Review
It is remarkable that romantic love is so seldom linked to scholarship on sexuality. Finally in this wonderful collection we have a group of original, timely, and savvy essays that dare to speak of the intimacies of love and passion. The authors represent a broad array of anthropologists who combine feisty theorizing with deliciously contoured ethnography from across the globe. This is a stimulating volume bringing together compact studies of late-modern love.

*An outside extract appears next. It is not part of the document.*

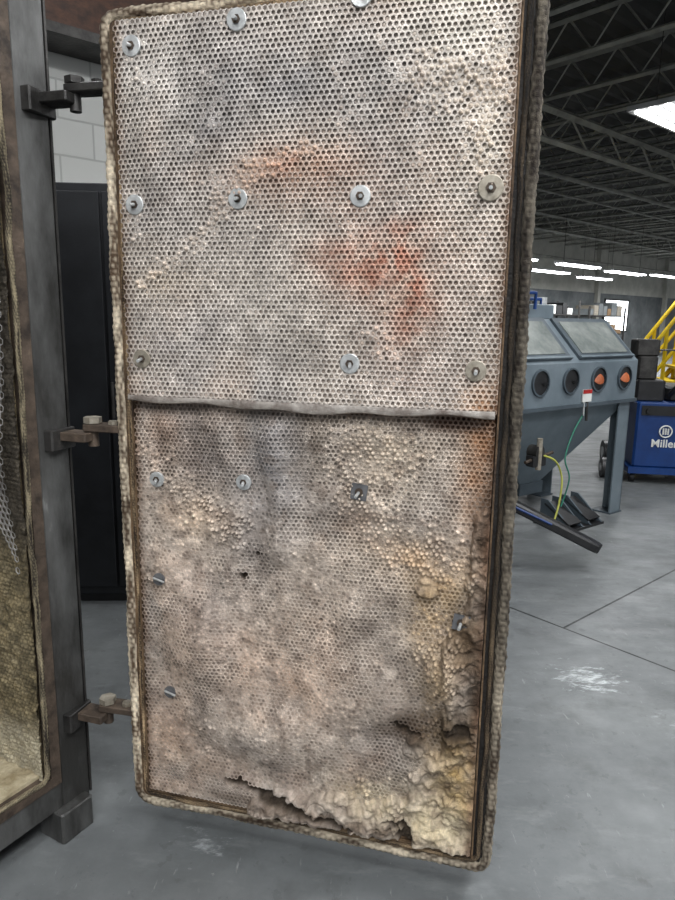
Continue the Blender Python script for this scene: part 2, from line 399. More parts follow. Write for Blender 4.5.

Matthew Gutmann, author of Fixing Men: Sex, Birth Control, and AIDS in Mexico
Product Description
Discussions of globalization usually focus on political, economic, and technological transformations, but fail to recognize how we experience these processes in our daily lives, including our most intimate acts and practices. In this volume, anthropologists and sociologists draw on long-term ethnographic research on love, gender, and sexuality in a broad range of regions to discuss how global forces shape marriage, commercial sex, the political economy of intimacy, and lesbian and gay expressions of companionship. The richly-textured ethnographies provoke a series of questions about emerging vocabularies for friendship and romance; the adoption of cultural forms from faraway places; the emergence of new desires, pleasures, and emotions that circulate as commodities in the global marketplace; and the ways economic processes shape public and private expressions of sexual intimacy.